Muhammad/FAQ

Muhammad/FAQ

Abū al-Qāsim Muḥammad ibn ʿAbd Allāh ibn ʿAbd al-Muṭṭalib ibn Hāshim (Arabic: محمد بن عبد الله بن عبد المطلب ‎) (c. 570 – c. 8 June 632), also transliterated as Muhammad (Arabic: محمد‎), was a religious, political, and military leader from Mecca who unified Arabia into a single religious polity under Islam. He is believed by Muslims and Bahá'ís to be a messenger and prophet of God. Most people who identify as Muslim consider Muhammad to be the last prophet sent by God for mankind. While non-Muslims regard Muhammad to have been the founder of Islam, Muslims consider him to have been the restorer of an unaltered original monotheistic faith of Adam, Noah, Abraham, Moses, Jesus, and other prophets.

Born in about 570 CE in the Arabian city of Mecca, Muhammad was orphaned at an early age and brought up under the care of his uncle Abu Talib. He later worked mostly as a merchant, as well as a shepherd, and was first married by age 25. Being in the habit of periodically retreating to a cave in the surrounding mountains for several nights of seclusion and prayer, he later reported that it was there, at age 40, that he received his first revelation from God. Three years after this event Muhammad started preaching these revelations publicly, proclaiming that "God is One", that complete "surrender" to Him (lit. islām) is the only way (dīn) acceptable to God, and that he himself was a prophet and messenger of God, in the same vein as other Islamic prophets.

Muhammad gained few followers early on, and was met with hostility from some Meccan tribes; he and his followers were treated harshly. To escape persecution, Muhammad sent some of his followers to Abyssinia before he and his followers in Mecca migrated to Medina (then known as Yathrib) in the year 622. This event, the Hijra, marks the beginning of the Islamic calendar, which is also known as the Hijri Calendar. In Medina, Muhammad united the tribes under the Constitution of Medina. After eight years of fighting with the Meccan tribes, his followers, who by then had grown to 10,000, took control of Mecca in the largely peaceful Conquest of Mecca. He destroyed the pagan idols in the city and then sent his followers out to destroy all of the remaining pagan temples in Eastern Arabia. In 632, a few months after returning to Medina from The Farewell Pilgrimage, Muhammad fell ill and died. By the time of his death, most of the Arabian Peninsula had converted to Islam, and he had united Arabia into a single Muslim religious polity.

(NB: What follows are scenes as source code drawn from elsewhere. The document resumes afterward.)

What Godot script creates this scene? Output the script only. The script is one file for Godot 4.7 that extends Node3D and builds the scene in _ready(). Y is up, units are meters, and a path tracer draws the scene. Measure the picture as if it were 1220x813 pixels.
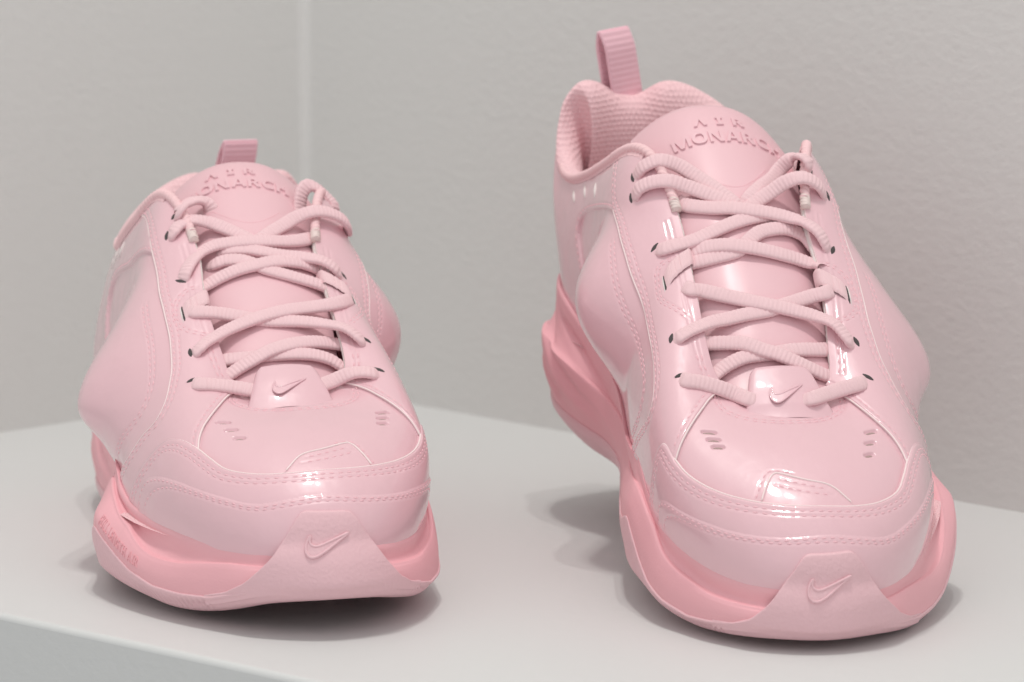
extends Node3D
# Two glossy pink trainers on a white plinth in the corner of a gallery.
# Shoe shapes are laid out in millimetres: x to the outer side, y up, z towards the toe.

var mats := {}
var rng := RandomNumberGenerator.new()

func _ready() -> void:
	rng.seed = 77
	# ---- camera ----
	var cam := Camera3D.new()
	cam.name = "camera"
	var attr := CameraAttributesPhysical.new()
	attr.frustum_focal_length = 24.0 * 4057.87 / 813.0
	attr.frustum_focus_distance = 1.19
	attr.exposure_aperture = 16.0
	attr.frustum_near = 0.05
	attr.frustum_far = 60.0
	cam.attributes = attr
	cam.transform = Transform3D(Basis(Vector3.RIGHT, -0.143945) * Basis(Vector3.BACK, 0.0027), Vector3(0, 0.26476, 0))
	add_child(cam)
	cam.current = true
	# ---- air and light of the room ----
	var env := Environment.new()
	env.background_mode = Environment.BG_COLOR
	env.background_color = Color(0.69, 0.695, 0.695).linear_to_srgb()
	env.tonemap_mode = Environment.TONE_MAPPER_LINEAR
	env.tonemap_exposure = 1.18
	env.ssao_enabled = true
	env.ssil_enabled = true
	env.sdfgi_enabled = true
	var we := WorldEnvironment.new()
	we.environment = env
	add_child(we)
	# gallery spotlights under the ceiling
	spot("track_spotlight", Vector3(0.2, 2.5, -0.92), Vector3(0.0, 0.05, -1.25), 0.6, 0.03)
	spot("track_spotlight", Vector3(-0.12, 2.55, -1.12), Vector3(0.0, 0.05, -1.25), 0.45, 0.03)
	var soft := AreaLight3D.new()
	soft.name = "ceiling_light"
	soft.area_size = Vector2(0.2, 0.2)
	soft.light_energy = 1.1
	soft.light_color = Color(1.0, 0.985, 0.965)
	soft.area_range = 8.0
	soft.shadow_enabled = true
	add_child(soft)
	soft.look_at_from_position(Vector3(-0.08, 2.55, -1.0), Vector3(0.0, 0.0, -1.2), Vector3(0, 0, -1))
	make_materials()
	setting()
	shoes()

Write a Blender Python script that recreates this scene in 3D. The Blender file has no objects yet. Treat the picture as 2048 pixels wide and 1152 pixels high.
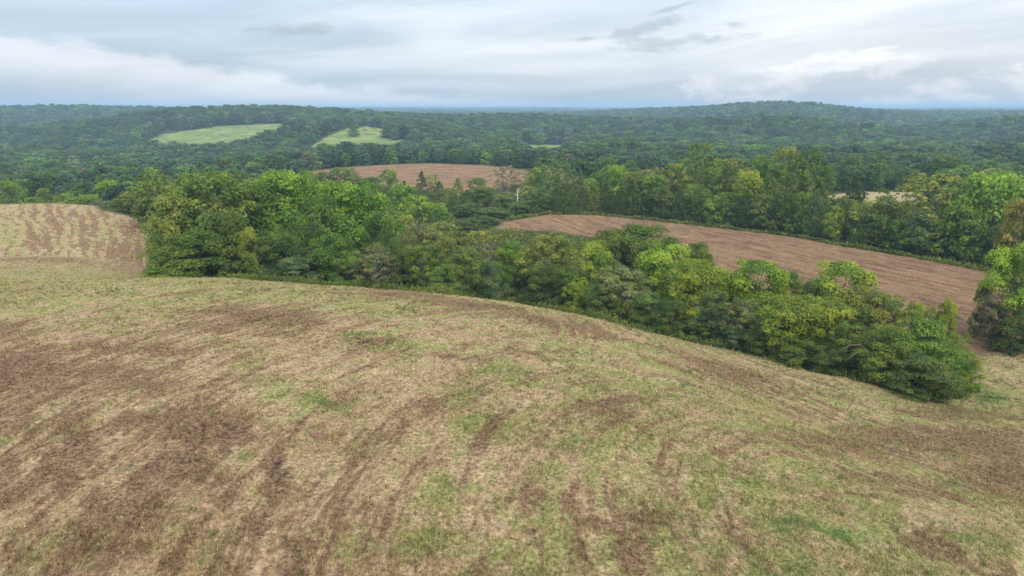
import bpy, math, random
import numpy as np
from mathutils import Vector, Matrix
PI = math.pi
random.seed(7)
RS = np.random.RandomState
S = bpy.context.scene
COL = S.collection

# ------------------------------------------------------------------ camera
CAM_Z = 30.0
PITCH = math.radians(14.77)
F = 24.0 / 36.0 * 2048.0
cam_d = bpy.data.cameras.new('camera'); cam = bpy.data.objects.new('camera', cam_d); COL.objects.link(cam)
cam.location = (0, 0, CAM_Z); cam.rotation_euler = (PI / 2 - PITCH, 0, 0)
cam_d.lens = 24.0; cam_d.sensor_width = 36.0; cam_d.sensor_fit = 'HORIZONTAL'
cam_d.clip_start = 0.5; cam_d.clip_end = 40000
S.camera = cam

# ------------------------------------------------------------------ render settings
S.view_settings.view_transform = 'Standard'; S.view_settings.look = 'None'
S.view_settings.exposure = 0.74; S.view_settings.gamma = 1.0
try: S.view_settings.use_curve_mapping = False
except Exception: pass
S.render.engine = 'CYCLES'
cy = S.cycles
cy.max_bounces = 5; cy.diffuse_bounces = 4; cy.glossy_bounces = 1; cy.transmission_bounces = 3
cy.volume_bounces = 0; cy.transparent_max_bounces = 4
cy.use_adaptive_sampling = False
cy.use_denoising = True; cy.denoiser = 'OPENIMAGEDENOISE'; cy.denoising_input_passes = 'RGB_ALBEDO_NORMAL'; cy.denoising_prefilter = 'NONE'
S.render.use_persistent_data = False

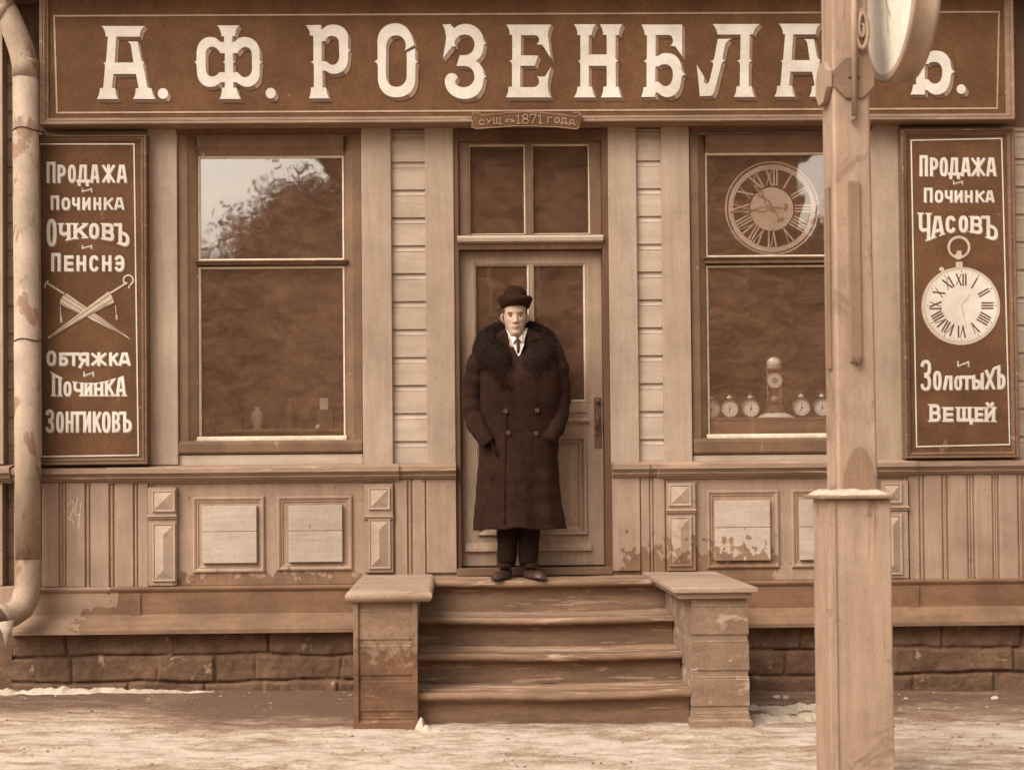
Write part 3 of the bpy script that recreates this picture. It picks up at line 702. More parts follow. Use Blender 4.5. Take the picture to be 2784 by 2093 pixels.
# baseboard, drip board, stone base
zb0, zb1, zb2, zb3 = WZ(650, 1592), WZ(650, 1607), WZ(650, 1667), WZ(650, 1703)
for xa, xb in ((XL, -0.15), (1.0, XR)):
    moulding('baseboard', xa, xb, [(0.02, zb0+0.006), (-0.045, zb0+0.004), (-0.062, zb0-0.008), (-0.060, zb0-0.018), (-0.050, zb1), (-0.050, zb2-0.01), (0.02, zb2-0.01)], 'base')
    moulding('drip_board', xa, xb, [(0.02, zb2+0.01), (-0.052, zb2+0.004), (-0.150, zb3), (-0.152, zb3-0.022), (-0.13, zb3-0.026), (0.02, zb3-0.026)], 'drip')
for x in (375, 2478):
    mb = MB(); mb.box(WX(x, 1630)-0.03, WX(x, 1630)+0.03, -0.058, -0.04, zb2-0.006, zb1-0.004); mb.build('base_block', M['base'], shop, 0.003)
def stones():
    rnd = random.Random(3); zt, zb = zb3-0.02, -0.2
    cuts = [zt+0.02, WZ(400, 1779), WZ(400, 1850), zb-0.1]
    joints = []
    for r in range(3):
        x = XL-0.1; J = []
        while x < 5: x += rnd.choice((0.30, 0.42, 0.50, 0.62))*rnd.uniform(0.8, 1.2); J.append((x, rnd.uniform(-.1, .1), rnd.uniform(0.25, 1.0)))
        joints.append(J)
    nx, nz = 900, 60; rows = []; face = {}
    for j in range(nz+1):
        Z = zb+(zt-zb)*j/nz; row = []
        for i in range(nx+1):
            X = XL+(4.7-XL)*i/nx
            w = [c+noise.noise((X*1.7, k*4.1, 2))*0.020+noise.noise((X*9, k*2.7, 5))*0.007 for k, c in enumerate(cuts)]
            r = 0 if Z > w[1] else (1 if Z > w[2] else 2)
            d = min(abs(Z-w[1])*(1.0+0.6*noise.noise((X*3, 1, 1))), abs(Z-w[2]))/0.008
            dep = 1.0*math.exp(-d*d)
            kx = None
            for q, (xj, tilt, st) in enumerate(joints[r]):
                e = (X-xj-tilt*(Z-0.1)-noise.noise((Z*22, q, r))*0.006)/0.007
                if abs(e) < 3: dep = max(dep, st*math.exp(-e*e))
                if xj < X: kx = q
            off = noise.noise((r*7.1, (kx or 0)*3.7, 0.5))*0.018
            Y = -0.062-off-0.010*r + dep*0.030 - noise.noise((X*6, Z*8, r))*0.012 - noise.noise((X*22, Z*26, 5.5))*0.0055 - noise.noise((X*60, Z*60, 1))*0.0025
            row.append((X, Y, Z))
        rows.append(row)
    mb = MB(); mb.grid(rows)
    mb.box(4.68, XR, -0.06, 0.01, -0.5, zb3-0.001); mb.box(XL+0.01, 4.7, -0.02, 0.01, -0.5, zb3-0.001)
    mb.build('stone_base', M['stone'], shop)
stones()
# main eave above the sign: keeps the top of the sign in soft shade
moulding('cornice', XL-0.1, XR, [(0.02, 4.55), (-0.42, 4.50), (-0.44, 4.40), (-0.36, 4.36), (-0.34, 4.26), (-0.20, 4.20), (0.02, 4.18)], 'frame')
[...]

The revelations (or Ayah, lit. "Signs ") — which Muhammad reported receiving until his death – form the verses of the Quran, regarded by Muslims as the "Word of God" and around which the religion is based. Besides the Quran, Muhammad's life (sira) and traditions (sunnah) are also upheld by Muslims as the sources of sharia law. They discuss Muhammad and other prophets of Islam with reverence, adding the phrase peace be upon him whenever their names are mentioned. While conceptions of Muhammad in medieval Christendom and premodern times were largely negative, appraisals in modern history have been far less so.